4. Concentration on the reservation worked pretty well until wars and relocation scattered half the tribe all over the nation. Even so, there are internal concentration problems with a small community like Heart Butte or some subsidized housing plots. Stigma and ostracism within the tribe is as real as it is between the tribe and the “outside” world. Education is the best and quickest way to scatter concentration, but it is also a form of assimilation to the larger culture. When educated tribal members return and rejoin their people, the stigma of concentration is diluted. We should be far more concerned about the concentration of Indians in prisons, but the concentration of Indians in the military appears to be a plus.
5. Annihilation was once actual, immediate, and bloody.

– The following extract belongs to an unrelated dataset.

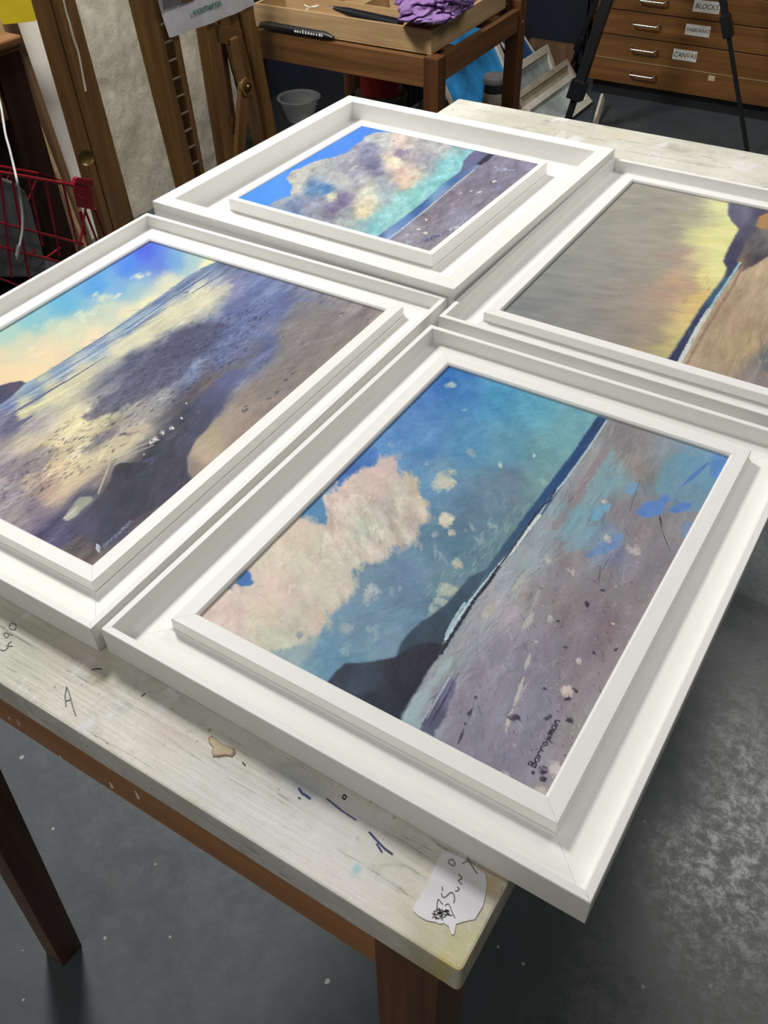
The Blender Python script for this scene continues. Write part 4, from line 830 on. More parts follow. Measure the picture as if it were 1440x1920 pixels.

Now it is subtle: drugs, alcohol, violence, and child neglect. Abuse of the weak, rejection of justice, and the slow erosion of cultural identity proceeds.
Much of the “help” given tribal people is in the name of “compassion,” which the Blackfeet speakers often translate as “pity.” The recovery of alcoholics and so on usually rejects “pity parties.” The idea is to surrender to greater powers and then get to work. Easier said than done. Sovereignty taken seriously is self-reliance which CAN be protection of the entire tribe.
There is no doubt that there needs to be a curb on world overpopulation and there is no doubt that it would be easier to just pick out the 17% of the world’s people that we don’t like and simply machine gun them -- although it would take a while to get rid of the bodies. Some dictators have done that very directly. They weren’t around to realize that the people they didn’t like (intellectuals, nonconformists, artists and sexworkers) were sorely missed and damaged the quality of life for everyone. But we can watch them and learn: Pol Pot is not a good role model.